Key to the popularity of the underwater centre’s courses is quick turnaround. “You can come with absolutely no experience and 13 weeks later you will be a professional diver,” explains Mr Ham.

A qualified air diver in the North Sea can earn pound;400 a day, and a saturation diver up to pound;1,000 a day, thanks to a 43 per cent pay rise negiotiated by the RMT last year. The financial lure is attracting people from many walks of life, including women.

“Quite often it is people who work with their hands, such as car mechanics or engineers,” he says.

“But if you are determined, if you are focused, have a good attitude and are prepared to put up with the hard conditions, it could be the job for you.”

SATURATION POINT

Former joiner Alan Robertson, 44, decided to take up diving after a foray into property development was scuppered by falling property prices in his home town of Inverness.

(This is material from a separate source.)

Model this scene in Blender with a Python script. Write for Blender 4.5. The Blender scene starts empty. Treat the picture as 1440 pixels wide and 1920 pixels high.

“I’ve been scuba diving on holidays and I always fancied it,” he says. “I dived before quite a lot, so air diving is probably a bit easier. Some of the guys had never done it, so it is brave of them to go straight into air diving.

“It is safer - you have a lot less to worry about and you are never going to run out of air.”

Alan is hoping to get work as a saturation diver in the oil and gas industries, once his training is complete.

Another student has been air diving for 10 years and came to Fort William for a saturation diving course to increase his earning potential. He did not want to be named, as his current employer does not know he’s looking to change jobs.

The 33-year-old worked in a government office in London after graduating with a degree in geography. A keen scuba diver, he was told if he wanted to make a career out of diving, he would earn more if he trained commercially.

He also completed a Masters in marine science at Heriot-Watt University’s Orkney campus.

Of his dramatic career change, he says: “I was travelling on the Tube one day in July and it was hot and packed and I thought: ‘This is rubbish’.”

A decade later, though, he has seen a marked decline in the number of divers: “There were definitely far more divers then.”